**PROBLEM:** Skip the pictures, please, and write out exactly the lines from the opening of the data through the line containing "obj('leg', bb, M['black'], sb)".

**DATA SUPPLIED:**
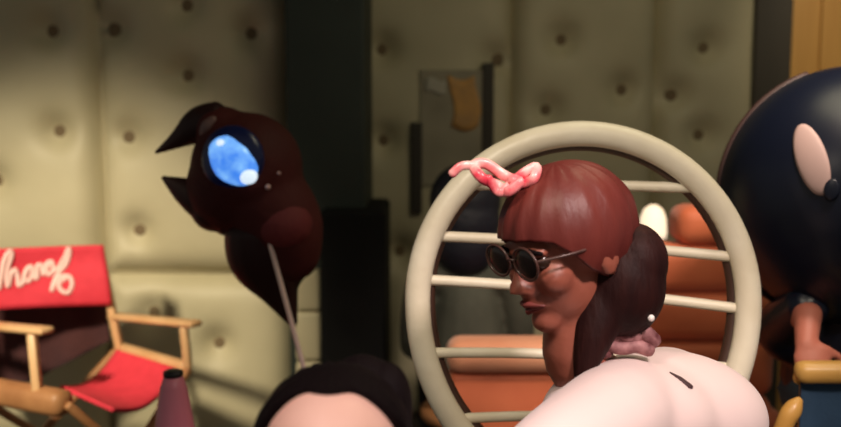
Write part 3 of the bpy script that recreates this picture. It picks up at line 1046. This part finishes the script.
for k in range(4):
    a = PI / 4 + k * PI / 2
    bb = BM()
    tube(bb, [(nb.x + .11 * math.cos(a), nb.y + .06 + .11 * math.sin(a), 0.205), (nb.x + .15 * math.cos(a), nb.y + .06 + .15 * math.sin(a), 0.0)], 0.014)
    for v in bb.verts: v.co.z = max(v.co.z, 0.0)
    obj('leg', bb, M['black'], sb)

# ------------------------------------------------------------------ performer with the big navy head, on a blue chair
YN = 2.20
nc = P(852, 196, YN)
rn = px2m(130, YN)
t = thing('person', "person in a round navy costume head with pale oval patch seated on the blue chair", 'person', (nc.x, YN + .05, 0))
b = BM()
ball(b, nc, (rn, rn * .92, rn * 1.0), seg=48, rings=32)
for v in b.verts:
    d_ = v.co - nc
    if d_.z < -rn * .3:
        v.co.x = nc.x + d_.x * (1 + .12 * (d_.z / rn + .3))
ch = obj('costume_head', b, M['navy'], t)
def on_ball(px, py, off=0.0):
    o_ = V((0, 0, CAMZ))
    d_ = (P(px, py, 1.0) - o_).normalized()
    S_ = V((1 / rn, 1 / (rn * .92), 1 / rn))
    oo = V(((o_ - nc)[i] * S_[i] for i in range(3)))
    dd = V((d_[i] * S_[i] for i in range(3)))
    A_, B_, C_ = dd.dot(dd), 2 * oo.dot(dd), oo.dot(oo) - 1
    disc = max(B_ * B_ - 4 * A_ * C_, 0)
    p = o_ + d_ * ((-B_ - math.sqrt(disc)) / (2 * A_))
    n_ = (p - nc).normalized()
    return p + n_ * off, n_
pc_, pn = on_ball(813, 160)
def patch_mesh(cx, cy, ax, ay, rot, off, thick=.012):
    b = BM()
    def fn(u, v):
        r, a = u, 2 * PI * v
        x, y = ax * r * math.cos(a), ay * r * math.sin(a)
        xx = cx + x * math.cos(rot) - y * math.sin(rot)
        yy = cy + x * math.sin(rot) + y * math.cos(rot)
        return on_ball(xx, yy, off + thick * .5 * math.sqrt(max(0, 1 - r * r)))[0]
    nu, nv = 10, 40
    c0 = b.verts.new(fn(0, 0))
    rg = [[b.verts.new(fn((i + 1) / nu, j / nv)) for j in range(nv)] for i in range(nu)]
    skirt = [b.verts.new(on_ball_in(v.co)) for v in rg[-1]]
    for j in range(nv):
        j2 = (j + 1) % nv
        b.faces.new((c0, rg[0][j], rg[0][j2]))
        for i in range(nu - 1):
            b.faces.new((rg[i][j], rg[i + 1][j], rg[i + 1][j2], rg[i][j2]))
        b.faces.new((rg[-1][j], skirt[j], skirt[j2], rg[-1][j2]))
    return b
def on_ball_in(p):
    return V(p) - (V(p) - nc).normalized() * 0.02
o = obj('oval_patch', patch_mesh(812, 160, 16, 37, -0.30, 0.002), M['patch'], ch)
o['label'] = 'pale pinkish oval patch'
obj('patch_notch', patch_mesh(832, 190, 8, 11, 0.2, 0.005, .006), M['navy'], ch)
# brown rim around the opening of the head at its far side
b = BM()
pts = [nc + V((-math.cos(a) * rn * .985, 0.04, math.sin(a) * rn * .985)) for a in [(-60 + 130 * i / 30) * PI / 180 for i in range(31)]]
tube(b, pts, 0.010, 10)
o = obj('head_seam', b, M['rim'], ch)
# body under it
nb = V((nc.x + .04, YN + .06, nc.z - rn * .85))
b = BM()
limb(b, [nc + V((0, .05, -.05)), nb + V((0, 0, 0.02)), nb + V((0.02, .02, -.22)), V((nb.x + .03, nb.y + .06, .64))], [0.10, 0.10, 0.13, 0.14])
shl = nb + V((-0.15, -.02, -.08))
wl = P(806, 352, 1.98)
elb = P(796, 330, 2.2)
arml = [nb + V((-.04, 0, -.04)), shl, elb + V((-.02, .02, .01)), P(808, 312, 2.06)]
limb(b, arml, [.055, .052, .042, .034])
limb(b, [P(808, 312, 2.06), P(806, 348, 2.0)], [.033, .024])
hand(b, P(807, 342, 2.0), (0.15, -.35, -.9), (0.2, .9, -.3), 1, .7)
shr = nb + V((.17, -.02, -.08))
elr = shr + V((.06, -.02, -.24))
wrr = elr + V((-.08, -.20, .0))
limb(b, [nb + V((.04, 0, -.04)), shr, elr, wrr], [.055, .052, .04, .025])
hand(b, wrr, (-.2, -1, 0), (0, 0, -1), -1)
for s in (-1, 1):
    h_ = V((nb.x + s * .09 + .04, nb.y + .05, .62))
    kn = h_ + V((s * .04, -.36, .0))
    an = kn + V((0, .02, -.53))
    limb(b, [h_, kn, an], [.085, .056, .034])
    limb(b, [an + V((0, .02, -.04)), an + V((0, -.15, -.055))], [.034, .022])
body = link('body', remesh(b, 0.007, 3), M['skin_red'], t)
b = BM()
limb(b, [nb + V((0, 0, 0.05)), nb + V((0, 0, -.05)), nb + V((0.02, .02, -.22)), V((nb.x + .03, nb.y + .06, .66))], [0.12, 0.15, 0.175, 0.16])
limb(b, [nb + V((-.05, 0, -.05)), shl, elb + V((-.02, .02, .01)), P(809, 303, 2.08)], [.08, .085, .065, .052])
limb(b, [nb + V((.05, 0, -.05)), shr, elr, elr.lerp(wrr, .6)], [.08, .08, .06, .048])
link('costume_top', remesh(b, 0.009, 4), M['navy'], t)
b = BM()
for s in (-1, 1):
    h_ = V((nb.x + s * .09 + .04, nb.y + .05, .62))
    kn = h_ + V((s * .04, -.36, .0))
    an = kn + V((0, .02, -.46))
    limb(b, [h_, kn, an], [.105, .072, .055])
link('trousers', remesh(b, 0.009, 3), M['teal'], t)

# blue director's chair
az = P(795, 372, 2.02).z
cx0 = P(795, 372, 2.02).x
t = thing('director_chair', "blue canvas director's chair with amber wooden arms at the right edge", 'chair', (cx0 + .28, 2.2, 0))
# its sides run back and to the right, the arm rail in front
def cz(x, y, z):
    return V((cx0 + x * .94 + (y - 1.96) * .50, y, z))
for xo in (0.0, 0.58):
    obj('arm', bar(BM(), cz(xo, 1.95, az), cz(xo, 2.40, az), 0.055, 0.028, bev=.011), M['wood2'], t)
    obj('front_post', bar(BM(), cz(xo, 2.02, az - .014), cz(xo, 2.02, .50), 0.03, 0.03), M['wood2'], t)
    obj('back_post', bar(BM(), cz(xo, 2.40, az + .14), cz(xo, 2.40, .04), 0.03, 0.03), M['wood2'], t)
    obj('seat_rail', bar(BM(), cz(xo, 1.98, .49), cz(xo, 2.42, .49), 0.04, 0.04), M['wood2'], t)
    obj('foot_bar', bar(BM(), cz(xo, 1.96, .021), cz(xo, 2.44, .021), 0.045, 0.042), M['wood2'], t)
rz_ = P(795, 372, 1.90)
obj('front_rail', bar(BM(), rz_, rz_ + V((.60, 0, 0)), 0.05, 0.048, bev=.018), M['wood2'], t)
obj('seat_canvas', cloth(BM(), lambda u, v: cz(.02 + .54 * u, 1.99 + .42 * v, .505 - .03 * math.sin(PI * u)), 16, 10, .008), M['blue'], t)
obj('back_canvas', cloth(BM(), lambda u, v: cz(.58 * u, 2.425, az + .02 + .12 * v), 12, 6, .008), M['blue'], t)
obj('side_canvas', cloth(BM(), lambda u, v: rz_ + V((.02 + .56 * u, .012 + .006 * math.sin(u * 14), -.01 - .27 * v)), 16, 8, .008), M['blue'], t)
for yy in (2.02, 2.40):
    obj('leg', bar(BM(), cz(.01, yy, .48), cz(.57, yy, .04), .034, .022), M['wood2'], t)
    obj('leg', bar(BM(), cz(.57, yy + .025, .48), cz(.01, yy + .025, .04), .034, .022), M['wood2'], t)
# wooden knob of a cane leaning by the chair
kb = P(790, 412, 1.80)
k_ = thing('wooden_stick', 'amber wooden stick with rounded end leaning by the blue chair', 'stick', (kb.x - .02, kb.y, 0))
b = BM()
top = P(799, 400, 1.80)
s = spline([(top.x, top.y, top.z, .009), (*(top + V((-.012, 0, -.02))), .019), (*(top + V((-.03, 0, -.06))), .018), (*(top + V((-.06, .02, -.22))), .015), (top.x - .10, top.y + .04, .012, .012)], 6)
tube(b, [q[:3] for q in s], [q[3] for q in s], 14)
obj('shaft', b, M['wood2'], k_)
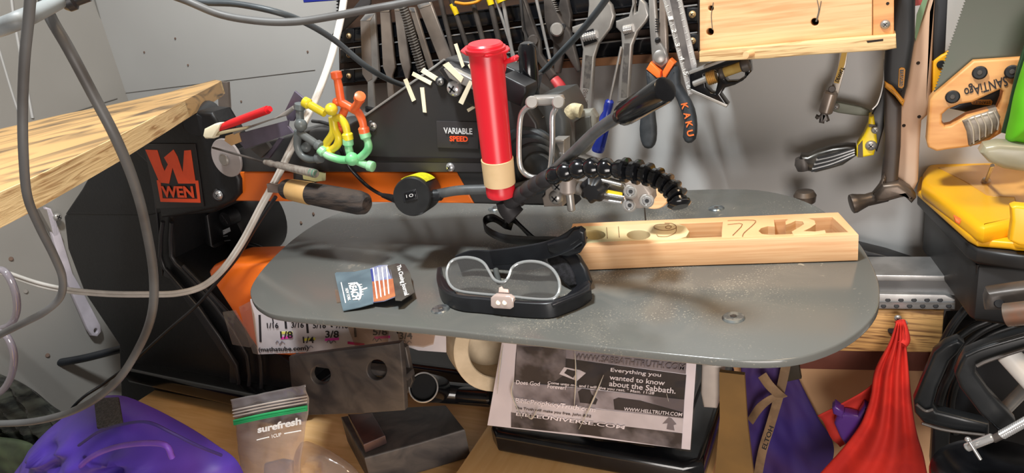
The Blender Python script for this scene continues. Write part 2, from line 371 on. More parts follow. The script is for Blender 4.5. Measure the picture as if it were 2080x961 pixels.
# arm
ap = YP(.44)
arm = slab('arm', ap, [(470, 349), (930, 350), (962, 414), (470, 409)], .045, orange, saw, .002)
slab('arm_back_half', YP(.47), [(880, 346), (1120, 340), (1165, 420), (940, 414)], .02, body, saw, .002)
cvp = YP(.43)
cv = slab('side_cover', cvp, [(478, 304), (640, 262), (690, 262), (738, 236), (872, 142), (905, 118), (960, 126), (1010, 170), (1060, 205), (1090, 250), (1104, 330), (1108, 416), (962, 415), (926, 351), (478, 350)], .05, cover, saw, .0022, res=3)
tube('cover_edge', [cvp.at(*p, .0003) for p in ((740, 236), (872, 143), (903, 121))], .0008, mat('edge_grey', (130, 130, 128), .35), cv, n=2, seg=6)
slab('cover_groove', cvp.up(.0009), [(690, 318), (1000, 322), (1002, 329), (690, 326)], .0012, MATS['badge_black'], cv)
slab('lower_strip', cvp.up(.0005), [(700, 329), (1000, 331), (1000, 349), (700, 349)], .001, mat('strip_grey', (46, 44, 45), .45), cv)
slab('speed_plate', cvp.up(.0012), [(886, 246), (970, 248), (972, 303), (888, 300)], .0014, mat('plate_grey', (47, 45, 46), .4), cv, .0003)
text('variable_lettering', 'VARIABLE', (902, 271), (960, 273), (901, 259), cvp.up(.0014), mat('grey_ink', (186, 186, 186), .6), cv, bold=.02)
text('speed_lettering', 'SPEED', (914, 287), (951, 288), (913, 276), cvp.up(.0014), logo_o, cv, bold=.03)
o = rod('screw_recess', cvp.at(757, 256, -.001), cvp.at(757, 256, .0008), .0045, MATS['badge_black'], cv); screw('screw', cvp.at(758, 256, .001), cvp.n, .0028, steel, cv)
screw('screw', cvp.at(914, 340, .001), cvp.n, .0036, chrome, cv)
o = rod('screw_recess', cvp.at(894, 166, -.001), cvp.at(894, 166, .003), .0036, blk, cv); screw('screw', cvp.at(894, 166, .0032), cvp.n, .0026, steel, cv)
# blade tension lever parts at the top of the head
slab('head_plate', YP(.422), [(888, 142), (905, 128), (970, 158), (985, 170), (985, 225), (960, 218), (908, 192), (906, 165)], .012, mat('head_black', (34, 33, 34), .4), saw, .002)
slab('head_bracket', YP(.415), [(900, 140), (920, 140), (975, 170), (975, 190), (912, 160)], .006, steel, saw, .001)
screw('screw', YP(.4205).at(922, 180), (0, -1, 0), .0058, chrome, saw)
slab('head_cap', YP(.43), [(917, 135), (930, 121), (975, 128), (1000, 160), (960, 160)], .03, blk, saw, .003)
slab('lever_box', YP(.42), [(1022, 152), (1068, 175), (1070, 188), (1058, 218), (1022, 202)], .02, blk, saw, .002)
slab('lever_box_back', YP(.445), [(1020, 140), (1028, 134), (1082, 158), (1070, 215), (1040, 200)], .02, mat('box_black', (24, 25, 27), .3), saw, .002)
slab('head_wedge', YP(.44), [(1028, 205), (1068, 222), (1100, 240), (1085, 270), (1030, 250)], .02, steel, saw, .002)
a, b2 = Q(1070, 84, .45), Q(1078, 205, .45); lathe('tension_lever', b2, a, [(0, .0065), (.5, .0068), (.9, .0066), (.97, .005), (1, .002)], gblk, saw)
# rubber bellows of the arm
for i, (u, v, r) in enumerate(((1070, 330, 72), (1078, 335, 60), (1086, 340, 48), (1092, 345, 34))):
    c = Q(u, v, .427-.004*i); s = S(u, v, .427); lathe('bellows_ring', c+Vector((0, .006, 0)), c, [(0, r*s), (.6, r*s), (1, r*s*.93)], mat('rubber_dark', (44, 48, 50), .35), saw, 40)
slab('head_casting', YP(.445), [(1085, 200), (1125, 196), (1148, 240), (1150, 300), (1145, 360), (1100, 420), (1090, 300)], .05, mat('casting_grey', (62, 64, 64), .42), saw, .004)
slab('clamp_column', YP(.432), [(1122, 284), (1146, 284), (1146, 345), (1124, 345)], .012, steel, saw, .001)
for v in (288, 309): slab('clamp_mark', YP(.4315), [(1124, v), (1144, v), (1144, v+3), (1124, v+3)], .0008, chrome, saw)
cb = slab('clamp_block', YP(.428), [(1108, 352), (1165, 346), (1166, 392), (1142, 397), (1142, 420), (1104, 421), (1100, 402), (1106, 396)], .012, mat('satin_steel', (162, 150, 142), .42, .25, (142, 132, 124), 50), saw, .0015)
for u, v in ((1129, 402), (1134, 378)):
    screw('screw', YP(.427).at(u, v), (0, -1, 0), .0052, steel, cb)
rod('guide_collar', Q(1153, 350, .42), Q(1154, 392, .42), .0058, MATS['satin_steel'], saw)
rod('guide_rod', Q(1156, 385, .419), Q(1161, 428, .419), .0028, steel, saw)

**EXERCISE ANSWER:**
Write part 3 of the bpy script that recreates this picture. It picks up at line 1046. This part finishes the script.
for k in range(4):
    a = PI / 4 + k * PI / 2
    bb = BM()
    tube(bb, [(nb.x + .11 * math.cos(a), nb.y + .06 + .11 * math.sin(a), 0.205), (nb.x + .15 * math.cos(a), nb.y + .06 + .15 * math.sin(a), 0.0)], 0.014)
    for v in bb.verts: v.co.z = max(v.co.z, 0.0)
    obj('leg', bb, M['black'], sb)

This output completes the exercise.